Give back the entire listing verbatim.
* START *
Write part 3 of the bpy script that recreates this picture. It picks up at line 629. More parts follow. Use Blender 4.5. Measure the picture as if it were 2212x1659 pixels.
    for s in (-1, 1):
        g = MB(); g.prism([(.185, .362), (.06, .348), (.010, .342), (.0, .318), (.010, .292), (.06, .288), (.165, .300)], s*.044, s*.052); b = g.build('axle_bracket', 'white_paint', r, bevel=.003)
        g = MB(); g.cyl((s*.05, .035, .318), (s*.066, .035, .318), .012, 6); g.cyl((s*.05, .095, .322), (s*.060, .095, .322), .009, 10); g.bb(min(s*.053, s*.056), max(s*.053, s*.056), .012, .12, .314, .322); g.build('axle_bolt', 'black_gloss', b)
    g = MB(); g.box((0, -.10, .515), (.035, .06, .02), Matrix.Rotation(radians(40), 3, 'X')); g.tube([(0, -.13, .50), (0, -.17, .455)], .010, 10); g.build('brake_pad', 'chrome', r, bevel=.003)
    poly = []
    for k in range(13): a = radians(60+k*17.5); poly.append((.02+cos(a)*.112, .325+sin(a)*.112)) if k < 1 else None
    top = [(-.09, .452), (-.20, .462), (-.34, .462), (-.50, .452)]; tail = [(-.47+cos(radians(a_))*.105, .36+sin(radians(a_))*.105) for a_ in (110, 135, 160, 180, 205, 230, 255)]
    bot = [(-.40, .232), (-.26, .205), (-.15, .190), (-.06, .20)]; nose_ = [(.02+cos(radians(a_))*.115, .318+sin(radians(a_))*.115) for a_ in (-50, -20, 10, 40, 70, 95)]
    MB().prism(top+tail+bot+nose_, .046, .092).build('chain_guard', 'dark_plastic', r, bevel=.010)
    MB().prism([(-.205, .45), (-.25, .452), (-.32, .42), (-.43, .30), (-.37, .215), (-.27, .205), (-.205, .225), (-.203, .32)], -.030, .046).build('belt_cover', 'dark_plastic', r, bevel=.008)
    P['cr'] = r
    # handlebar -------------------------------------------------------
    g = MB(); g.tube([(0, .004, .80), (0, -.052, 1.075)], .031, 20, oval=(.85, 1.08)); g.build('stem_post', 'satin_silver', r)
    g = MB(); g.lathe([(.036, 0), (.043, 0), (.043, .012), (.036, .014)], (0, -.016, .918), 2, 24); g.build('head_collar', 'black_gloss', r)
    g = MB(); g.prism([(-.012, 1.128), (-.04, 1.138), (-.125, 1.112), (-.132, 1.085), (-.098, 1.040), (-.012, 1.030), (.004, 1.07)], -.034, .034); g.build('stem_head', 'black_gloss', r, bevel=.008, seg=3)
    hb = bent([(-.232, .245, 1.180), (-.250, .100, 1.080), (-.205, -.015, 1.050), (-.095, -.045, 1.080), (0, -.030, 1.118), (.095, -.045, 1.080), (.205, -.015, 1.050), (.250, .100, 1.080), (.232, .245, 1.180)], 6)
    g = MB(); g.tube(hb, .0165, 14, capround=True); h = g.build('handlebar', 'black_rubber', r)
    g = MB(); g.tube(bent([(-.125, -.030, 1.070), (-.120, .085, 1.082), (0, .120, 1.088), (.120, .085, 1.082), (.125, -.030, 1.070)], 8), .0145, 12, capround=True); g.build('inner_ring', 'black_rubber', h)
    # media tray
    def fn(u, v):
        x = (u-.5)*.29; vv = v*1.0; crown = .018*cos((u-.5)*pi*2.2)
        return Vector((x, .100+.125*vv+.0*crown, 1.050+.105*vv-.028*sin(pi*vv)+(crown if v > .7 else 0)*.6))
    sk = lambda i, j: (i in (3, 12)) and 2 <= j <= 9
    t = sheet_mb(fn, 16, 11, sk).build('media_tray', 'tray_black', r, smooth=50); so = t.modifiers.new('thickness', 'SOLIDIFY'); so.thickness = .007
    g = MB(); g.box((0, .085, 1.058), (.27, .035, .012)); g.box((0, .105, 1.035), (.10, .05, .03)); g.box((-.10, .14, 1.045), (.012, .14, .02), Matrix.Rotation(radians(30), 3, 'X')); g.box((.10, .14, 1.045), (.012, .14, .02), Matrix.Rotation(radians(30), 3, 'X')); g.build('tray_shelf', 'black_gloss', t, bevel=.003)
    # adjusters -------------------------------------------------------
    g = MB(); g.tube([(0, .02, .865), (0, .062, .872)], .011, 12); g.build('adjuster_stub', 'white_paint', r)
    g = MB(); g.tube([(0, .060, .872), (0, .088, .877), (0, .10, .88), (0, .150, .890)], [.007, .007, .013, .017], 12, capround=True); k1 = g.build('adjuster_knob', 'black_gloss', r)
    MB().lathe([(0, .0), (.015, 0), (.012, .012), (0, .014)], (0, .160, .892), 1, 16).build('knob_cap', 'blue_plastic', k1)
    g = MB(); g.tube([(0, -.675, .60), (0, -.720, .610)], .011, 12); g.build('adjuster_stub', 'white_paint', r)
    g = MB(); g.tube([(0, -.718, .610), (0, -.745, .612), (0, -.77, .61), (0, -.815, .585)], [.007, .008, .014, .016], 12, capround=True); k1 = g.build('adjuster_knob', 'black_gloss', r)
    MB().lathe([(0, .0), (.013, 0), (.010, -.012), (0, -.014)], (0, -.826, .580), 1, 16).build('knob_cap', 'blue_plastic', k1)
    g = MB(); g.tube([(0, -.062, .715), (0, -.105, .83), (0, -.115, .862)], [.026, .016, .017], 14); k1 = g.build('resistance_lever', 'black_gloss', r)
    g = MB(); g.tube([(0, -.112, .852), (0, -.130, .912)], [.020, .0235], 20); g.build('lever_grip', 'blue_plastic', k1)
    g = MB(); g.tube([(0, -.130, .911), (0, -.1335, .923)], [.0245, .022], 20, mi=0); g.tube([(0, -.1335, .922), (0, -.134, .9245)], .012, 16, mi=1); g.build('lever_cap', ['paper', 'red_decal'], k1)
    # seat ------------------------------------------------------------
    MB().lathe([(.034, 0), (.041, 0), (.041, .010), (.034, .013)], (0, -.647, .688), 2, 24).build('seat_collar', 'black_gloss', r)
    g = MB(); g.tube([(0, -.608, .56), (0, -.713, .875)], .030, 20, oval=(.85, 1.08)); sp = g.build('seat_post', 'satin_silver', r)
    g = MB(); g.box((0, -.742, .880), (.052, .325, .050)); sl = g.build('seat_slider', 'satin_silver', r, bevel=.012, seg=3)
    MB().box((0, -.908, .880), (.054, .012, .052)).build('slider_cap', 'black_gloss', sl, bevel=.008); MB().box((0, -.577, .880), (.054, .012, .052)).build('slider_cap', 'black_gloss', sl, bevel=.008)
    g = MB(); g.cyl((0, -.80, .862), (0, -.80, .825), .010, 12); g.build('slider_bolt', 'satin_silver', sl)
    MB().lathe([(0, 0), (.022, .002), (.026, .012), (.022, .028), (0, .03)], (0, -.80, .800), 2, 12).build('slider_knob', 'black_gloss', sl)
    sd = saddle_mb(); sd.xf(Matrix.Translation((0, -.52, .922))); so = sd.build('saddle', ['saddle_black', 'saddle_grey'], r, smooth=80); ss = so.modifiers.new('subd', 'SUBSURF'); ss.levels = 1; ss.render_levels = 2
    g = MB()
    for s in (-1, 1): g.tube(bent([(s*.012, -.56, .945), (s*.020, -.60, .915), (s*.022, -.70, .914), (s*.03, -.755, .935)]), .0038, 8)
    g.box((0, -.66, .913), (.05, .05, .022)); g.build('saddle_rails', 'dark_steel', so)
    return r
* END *
> _Output of the task_
Write part 3 of the bpy script that recreates this picture. It picks up at line 629. More parts follow. Use Blender 4.5. Measure the picture as if it were 2212x1659 pixels.
    for s in (-1, 1):
        g = MB(); g.prism([(.185, .362), (.06, .348), (.010, .342), (.0, .318), (.010, .292), (.06, .288), (.165, .300)], s*.044, s*.052); b = g.build('axle_bracket', 'white_paint', r, bevel=.003)
        g = MB(); g.cyl((s*.05, .035, .318), (s*.066, .035, .318), .012, 6); g.cyl((s*.05, .095, .322), (s*.060, .095, .322), .009, 10); g.bb(min(s*.053, s*.056), max(s*.053, s*.056), .012, .12, .314, .322); g.build('axle_bolt', 'black_gloss', b)
    g = MB(); g.box((0, -.10, .515), (.035, .06, .02), Matrix.Rotation(radians(40), 3, 'X')); g.tube([(0, -.13, .50), (0, -.17, .455)], .010, 10); g.build('brake_pad', 'chrome', r, bevel=.003)
    poly = []
    for k in range(13): a = radians(60+k*17.5); poly.append((.02+cos(a)*.112, .325+sin(a)*.112)) if k < 1 else None
    top = [(-.09, .452), (-.20, .462), (-.34, .462), (-.50, .452)]; tail = [(-.47+cos(radians(a_))*.105, .36+sin(radians(a_))*.105) for a_ in (110, 135, 160, 180, 205, 230, 255)]
    bot = [(-.40, .232), (-.26, .205), (-.15, .190), (-.06, .20)]; nose_ = [(.02+cos(radians(a_))*.115, .318+sin(radians(a_))*.115) for a_ in (-50, -20, 10, 40, 70, 95)]
    MB().prism(top+tail+bot+nose_, .046, .092).build('chain_guard', 'dark_plastic', r, bevel=.010)
    MB().prism([(-.205, .45), (-.25, .452), (-.32, .42), (-.43, .30), (-.37, .215), (-.27, .205), (-.205, .225), (-.203, .32)], -.030, .046).build('belt_cover', 'dark_plastic', r, bevel=.008)
    P['cr'] = r
    # handlebar -------------------------------------------------------
    g = MB(); g.tube([(0, .004, .80), (0, -.052, 1.075)], .031, 20, oval=(.85, 1.08)); g.build('stem_post', 'satin_silver', r)
    g = MB(); g.lathe([(.036, 0), (.043, 0), (.043, .012), (.036, .014)], (0, -.016, .918), 2, 24); g.build('head_collar', 'black_gloss', r)
    g = MB(); g.prism([(-.012, 1.128), (-.04, 1.138), (-.125, 1.112), (-.132, 1.085), (-.098, 1.040), (-.012, 1.030), (.004, 1.07)], -.034, .034); g.build('stem_head', 'black_gloss', r, bevel=.008, seg=3)
    hb = bent([(-.232, .245, 1.180), (-.250, .100, 1.080), (-.205, -.015, 1.050), (-.095, -.045, 1.080), (0, -.030, 1.118), (.095, -.045, 1.080), (.205, -.015, 1.050), (.250, .100, 1.080), (.232, .245, 1.180)], 6)
    g = MB(); g.tube(hb, .0165, 14, capround=True); h = g.build('handlebar', 'black_rubber', r)
    g = MB(); g.tube(bent([(-.125, -.030, 1.070), (-.120, .085, 1.082), (0, .120, 1.088), (.120, .085, 1.082), (.125, -.030, 1.070)], 8), .0145, 12, capround=True); g.build('inner_ring', 'black_rubber', h)
    # media tray
    def fn(u, v):
        x = (u-.5)*.29; vv = v*1.0; crown = .018*cos((u-.5)*pi*2.2)
        return Vector((x, .100+.125*vv+.0*crown, 1.050+.105*vv-.028*sin(pi*vv)+(crown if v > .7 else 0)*.6))
    sk = lambda i, j: (i in (3, 12)) and 2 <= j <= 9
    t = sheet_mb(fn, 16, 11, sk).build('media_tray', 'tray_black', r, smooth=50); so = t.modifiers.new('thickness', 'SOLIDIFY'); so.thickness = .007
    g = MB(); g.box((0, .085, 1.058), (.27, .035, .012)); g.box((0, .105, 1.035), (.10, .05, .03)); g.box((-.10, .14, 1.045), (.012, .14, .02), Matrix.Rotation(radians(30), 3, 'X')); g.box((.10, .14, 1.045), (.012, .14, .02), Matrix.Rotation(radians(30), 3, 'X')); g.build('tray_shelf', 'black_gloss', t, bevel=.003)
    # adjusters -------------------------------------------------------
    g = MB(); g.tube([(0, .02, .865), (0, .062, .872)], .011, 12); g.build('adjuster_stub', 'white_paint', r)
    g = MB(); g.tube([(0, .060, .872), (0, .088, .877), (0, .10, .88), (0, .150, .890)], [.007, .007, .013, .017], 12, capround=True); k1 = g.build('adjuster_knob', 'black_gloss', r)
    MB().lathe([(0, .0), (.015, 0), (.012, .012), (0, .014)], (0, .160, .892), 1, 16).build('knob_cap', 'blue_plastic', k1)
    g = MB(); g.tube([(0, -.675, .60), (0, -.720, .610)], .011, 12); g.build('adjuster_stub', 'white_paint', r)
    g = MB(); g.tube([(0, -.718, .610), (0, -.745, .612), (0, -.77, .61), (0, -.815, .585)], [.007, .008, .014, .016], 12, capround=True); k1 = g.build('adjuster_knob', 'black_gloss', r)
    MB().lathe([(0, .0), (.013, 0), (.010, -.012), (0, -.014)], (0, -.826, .580), 1, 16).build('knob_cap', 'blue_plastic', k1)
    g = MB(); g.tube([(0, -.062, .715), (0, -.105, .83), (0, -.115, .862)], [.026, .016, .017], 14); k1 = g.build('resistance_lever', 'black_gloss', r)
    g = MB(); g.tube([(0, -.112, .852), (0, -.130, .912)], [.020, .0235], 20); g.build('lever_grip', 'blue_plastic', k1)
    g = MB(); g.tube([(0, -.130, .911), (0, -.1335, .923)], [.0245, .022], 20, mi=0); g.tube([(0, -.1335, .922), (0, -.134, .9245)], .012, 16, mi=1); g.build('lever_cap', ['paper', 'red_decal'], k1)
    # seat ------------------------------------------------------------
    MB().lathe([(.034, 0), (.041, 0), (.041, .010), (.034, .013)], (0, -.647, .688), 2, 24).build('seat_collar', 'black_gloss', r)
    g = MB(); g.tube([(0, -.608, .56), (0, -.713, .875)], .030, 20, oval=(.85, 1.08)); sp = g.build('seat_post', 'satin_silver', r)
    g = MB(); g.box((0, -.742, .880), (.052, .325, .050)); sl = g.build('seat_slider', 'satin_silver', r, bevel=.012, seg=3)
    MB().box((0, -.908, .880), (.054, .012, .052)).build('slider_cap', 'black_gloss', sl, bevel=.008); MB().box((0, -.577, .880), (.054, .012, .052)).build('slider_cap', 'black_gloss', sl, bevel=.008)
    g = MB(); g.cyl((0, -.80, .862), (0, -.80, .825), .010, 12); g.build('slider_bolt', 'satin_silver', sl)
    MB().lathe([(0, 0), (.022, .002), (.026, .012), (.022, .028), (0, .03)], (0, -.80, .800), 2, 12).build('slider_knob', 'black_gloss', sl)
    sd = saddle_mb(); sd.xf(Matrix.Translation((0, -.52, .922))); so = sd.build('saddle', ['saddle_black', 'saddle_grey'], r, smooth=80); ss = so.modifiers.new('subd', 'SUBSURF'); ss.levels = 1; ss.render_levels = 2
    g = MB()
    for s in (-1, 1): g.tube(bent([(s*.012, -.56, .945), (s*.020, -.60, .915), (s*.022, -.70, .914), (s*.03, -.755, .935)]), .0038, 8)
    g.box((0, -.66, .913), (.05, .05, .022)); g.build('saddle_rails', 'dark_steel', so)
    return r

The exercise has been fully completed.